- _Request_: Your task is to filter the data below down to the lines holding "from".

- _Given information_:
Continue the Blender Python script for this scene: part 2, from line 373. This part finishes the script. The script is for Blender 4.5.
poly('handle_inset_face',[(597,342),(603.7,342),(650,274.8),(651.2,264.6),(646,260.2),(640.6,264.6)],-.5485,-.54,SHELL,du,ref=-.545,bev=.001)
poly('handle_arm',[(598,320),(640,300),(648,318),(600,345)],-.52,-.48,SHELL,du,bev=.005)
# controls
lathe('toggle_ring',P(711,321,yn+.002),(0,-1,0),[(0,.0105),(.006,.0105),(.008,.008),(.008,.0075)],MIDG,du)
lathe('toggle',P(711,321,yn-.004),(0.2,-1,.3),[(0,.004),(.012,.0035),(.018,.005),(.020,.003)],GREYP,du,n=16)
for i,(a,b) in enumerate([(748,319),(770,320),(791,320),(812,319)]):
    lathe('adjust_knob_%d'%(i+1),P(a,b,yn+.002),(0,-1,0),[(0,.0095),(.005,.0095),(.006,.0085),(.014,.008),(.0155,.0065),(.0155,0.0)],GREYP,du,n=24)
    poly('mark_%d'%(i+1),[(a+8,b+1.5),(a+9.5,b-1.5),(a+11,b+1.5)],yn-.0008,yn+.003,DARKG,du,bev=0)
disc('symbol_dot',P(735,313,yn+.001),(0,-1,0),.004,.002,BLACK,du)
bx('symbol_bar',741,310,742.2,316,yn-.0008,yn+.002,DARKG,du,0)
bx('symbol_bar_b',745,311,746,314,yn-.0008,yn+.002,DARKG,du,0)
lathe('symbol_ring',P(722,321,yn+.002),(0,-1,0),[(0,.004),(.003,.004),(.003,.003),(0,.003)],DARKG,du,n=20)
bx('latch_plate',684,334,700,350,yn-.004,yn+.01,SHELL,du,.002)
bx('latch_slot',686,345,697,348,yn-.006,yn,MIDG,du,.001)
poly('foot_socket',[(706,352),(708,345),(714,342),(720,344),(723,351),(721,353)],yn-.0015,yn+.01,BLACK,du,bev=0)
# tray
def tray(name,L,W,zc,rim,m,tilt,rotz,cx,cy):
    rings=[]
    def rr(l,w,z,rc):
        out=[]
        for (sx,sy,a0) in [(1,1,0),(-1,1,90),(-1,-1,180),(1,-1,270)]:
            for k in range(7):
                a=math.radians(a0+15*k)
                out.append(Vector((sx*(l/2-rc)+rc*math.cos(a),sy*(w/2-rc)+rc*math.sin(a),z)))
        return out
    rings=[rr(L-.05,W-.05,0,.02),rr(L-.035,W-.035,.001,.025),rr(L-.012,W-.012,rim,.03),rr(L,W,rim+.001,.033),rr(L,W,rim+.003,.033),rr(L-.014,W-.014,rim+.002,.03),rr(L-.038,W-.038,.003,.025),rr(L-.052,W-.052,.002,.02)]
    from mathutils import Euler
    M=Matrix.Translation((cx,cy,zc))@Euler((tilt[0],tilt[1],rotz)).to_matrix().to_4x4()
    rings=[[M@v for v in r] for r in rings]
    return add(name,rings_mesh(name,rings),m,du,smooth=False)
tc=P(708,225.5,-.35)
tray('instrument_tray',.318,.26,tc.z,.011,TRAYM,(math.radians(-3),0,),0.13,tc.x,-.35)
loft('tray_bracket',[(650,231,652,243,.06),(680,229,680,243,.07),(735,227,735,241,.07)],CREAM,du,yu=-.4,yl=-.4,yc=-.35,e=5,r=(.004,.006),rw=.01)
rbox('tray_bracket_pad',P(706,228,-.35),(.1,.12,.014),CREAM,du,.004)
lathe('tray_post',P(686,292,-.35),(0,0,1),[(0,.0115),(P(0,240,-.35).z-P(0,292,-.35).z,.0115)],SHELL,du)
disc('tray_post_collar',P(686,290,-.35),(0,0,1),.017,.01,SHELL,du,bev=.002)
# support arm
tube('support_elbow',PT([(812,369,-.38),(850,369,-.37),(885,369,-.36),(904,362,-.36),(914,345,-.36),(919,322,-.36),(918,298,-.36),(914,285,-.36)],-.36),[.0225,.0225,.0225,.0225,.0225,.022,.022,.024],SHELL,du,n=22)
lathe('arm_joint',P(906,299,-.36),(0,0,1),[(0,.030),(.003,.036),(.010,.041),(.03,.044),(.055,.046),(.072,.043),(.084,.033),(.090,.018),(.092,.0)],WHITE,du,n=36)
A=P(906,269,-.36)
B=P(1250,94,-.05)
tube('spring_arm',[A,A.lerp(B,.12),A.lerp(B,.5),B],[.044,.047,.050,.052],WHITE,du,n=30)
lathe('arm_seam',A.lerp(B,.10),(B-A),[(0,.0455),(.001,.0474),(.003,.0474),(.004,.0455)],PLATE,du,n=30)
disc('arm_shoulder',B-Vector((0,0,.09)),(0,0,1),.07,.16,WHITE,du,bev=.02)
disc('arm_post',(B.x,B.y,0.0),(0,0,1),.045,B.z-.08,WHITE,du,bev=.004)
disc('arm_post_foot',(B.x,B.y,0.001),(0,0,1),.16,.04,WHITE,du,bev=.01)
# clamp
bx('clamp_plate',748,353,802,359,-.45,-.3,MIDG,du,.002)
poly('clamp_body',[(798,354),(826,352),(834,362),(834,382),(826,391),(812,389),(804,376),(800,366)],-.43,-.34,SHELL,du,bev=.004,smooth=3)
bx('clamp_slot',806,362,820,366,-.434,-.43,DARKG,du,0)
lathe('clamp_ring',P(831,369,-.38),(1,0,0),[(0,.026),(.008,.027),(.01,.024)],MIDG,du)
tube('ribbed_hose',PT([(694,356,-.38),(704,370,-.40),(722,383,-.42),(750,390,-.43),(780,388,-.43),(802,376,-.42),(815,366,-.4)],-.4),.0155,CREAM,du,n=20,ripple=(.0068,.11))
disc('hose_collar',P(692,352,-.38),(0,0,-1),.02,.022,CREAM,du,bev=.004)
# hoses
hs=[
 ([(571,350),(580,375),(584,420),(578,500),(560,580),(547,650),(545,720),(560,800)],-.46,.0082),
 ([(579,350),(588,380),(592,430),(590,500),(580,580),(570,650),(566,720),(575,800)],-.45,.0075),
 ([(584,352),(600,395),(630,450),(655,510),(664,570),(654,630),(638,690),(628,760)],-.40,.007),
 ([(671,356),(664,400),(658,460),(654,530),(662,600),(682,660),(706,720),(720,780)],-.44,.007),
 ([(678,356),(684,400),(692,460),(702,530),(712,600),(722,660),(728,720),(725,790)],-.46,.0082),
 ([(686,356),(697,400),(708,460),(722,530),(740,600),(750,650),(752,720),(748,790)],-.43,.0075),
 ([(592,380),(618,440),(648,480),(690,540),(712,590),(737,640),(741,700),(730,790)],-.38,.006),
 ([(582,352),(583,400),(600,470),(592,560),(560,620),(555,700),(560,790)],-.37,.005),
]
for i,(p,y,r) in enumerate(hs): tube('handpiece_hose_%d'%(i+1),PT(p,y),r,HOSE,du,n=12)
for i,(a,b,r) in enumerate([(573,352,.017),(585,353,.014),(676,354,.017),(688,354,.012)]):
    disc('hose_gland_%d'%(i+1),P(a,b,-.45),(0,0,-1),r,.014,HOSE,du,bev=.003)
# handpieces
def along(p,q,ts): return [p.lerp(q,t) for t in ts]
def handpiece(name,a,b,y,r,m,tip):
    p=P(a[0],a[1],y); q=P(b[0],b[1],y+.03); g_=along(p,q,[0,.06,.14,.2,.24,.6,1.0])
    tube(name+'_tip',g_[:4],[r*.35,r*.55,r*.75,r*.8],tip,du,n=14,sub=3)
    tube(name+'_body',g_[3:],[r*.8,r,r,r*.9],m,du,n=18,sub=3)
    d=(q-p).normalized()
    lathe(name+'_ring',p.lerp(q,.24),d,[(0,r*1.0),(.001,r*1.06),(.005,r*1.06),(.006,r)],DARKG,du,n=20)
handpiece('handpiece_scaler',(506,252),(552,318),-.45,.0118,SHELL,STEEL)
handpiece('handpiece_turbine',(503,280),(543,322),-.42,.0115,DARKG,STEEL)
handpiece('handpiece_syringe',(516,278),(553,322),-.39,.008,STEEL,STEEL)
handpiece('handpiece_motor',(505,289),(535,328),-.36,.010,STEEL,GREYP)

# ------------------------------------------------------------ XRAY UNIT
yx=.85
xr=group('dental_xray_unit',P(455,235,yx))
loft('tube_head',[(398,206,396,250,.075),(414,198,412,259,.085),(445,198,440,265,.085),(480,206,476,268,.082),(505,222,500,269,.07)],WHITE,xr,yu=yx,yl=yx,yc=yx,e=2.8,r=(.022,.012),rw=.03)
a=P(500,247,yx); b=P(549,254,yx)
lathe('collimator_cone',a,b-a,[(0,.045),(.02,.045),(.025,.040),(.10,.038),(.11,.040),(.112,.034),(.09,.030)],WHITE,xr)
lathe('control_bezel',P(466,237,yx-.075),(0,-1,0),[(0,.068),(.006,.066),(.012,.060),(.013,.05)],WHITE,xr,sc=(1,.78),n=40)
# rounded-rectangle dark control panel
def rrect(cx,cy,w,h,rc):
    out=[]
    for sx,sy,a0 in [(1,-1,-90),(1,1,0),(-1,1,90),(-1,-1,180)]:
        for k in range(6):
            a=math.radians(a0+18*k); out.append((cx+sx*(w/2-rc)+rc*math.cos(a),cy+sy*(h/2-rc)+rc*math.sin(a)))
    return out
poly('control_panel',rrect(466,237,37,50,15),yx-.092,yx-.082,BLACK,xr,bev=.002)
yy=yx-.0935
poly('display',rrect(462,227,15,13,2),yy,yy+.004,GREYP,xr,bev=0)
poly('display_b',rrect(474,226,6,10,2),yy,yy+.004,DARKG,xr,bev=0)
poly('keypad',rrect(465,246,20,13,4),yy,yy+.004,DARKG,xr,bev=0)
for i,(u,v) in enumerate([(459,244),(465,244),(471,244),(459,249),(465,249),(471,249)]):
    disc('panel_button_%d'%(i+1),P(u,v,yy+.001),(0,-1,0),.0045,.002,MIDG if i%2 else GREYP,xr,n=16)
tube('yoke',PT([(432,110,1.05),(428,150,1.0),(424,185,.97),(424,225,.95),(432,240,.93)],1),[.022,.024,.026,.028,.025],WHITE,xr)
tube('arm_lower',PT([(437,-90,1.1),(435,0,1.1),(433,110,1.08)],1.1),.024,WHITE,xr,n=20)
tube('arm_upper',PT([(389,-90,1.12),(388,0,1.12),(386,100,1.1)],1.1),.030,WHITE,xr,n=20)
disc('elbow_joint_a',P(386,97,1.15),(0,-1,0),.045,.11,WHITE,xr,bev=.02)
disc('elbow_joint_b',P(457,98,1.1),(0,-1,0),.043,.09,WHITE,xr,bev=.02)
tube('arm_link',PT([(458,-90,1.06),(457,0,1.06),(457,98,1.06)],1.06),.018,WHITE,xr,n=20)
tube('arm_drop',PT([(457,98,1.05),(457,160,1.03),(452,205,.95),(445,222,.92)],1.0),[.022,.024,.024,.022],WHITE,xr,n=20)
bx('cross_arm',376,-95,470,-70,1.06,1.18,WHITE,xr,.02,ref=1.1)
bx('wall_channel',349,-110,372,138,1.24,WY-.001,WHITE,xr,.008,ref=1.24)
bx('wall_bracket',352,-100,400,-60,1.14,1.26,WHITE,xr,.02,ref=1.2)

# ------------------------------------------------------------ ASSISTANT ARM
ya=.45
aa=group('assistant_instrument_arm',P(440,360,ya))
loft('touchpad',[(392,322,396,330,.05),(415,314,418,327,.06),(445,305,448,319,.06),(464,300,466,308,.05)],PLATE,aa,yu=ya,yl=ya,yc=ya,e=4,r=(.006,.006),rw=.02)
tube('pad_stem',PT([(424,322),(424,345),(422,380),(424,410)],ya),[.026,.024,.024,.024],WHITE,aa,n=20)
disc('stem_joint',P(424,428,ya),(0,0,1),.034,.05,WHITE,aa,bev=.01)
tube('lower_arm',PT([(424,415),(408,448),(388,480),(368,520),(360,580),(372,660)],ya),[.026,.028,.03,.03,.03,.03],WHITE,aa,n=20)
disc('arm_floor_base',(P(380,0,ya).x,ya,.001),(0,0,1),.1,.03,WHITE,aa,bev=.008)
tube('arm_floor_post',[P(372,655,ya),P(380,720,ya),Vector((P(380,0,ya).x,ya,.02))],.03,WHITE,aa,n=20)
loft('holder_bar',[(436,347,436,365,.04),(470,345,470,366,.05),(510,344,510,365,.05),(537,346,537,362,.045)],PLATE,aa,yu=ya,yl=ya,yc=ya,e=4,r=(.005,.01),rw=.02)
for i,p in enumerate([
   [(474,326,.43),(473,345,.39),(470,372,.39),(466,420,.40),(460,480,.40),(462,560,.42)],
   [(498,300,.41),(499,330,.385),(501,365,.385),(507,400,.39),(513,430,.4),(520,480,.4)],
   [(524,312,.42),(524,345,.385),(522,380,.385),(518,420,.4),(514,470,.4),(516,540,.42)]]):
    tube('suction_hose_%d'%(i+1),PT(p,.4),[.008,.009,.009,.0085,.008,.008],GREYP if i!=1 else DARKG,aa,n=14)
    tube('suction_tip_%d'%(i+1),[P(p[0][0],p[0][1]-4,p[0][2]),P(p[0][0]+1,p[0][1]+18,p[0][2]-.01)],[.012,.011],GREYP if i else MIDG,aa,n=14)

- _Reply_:
Continue the Blender Python script for this scene: part 2, from line 373. This part finishes the script. The script is for Blender 4.5.
    from mathutils import Euler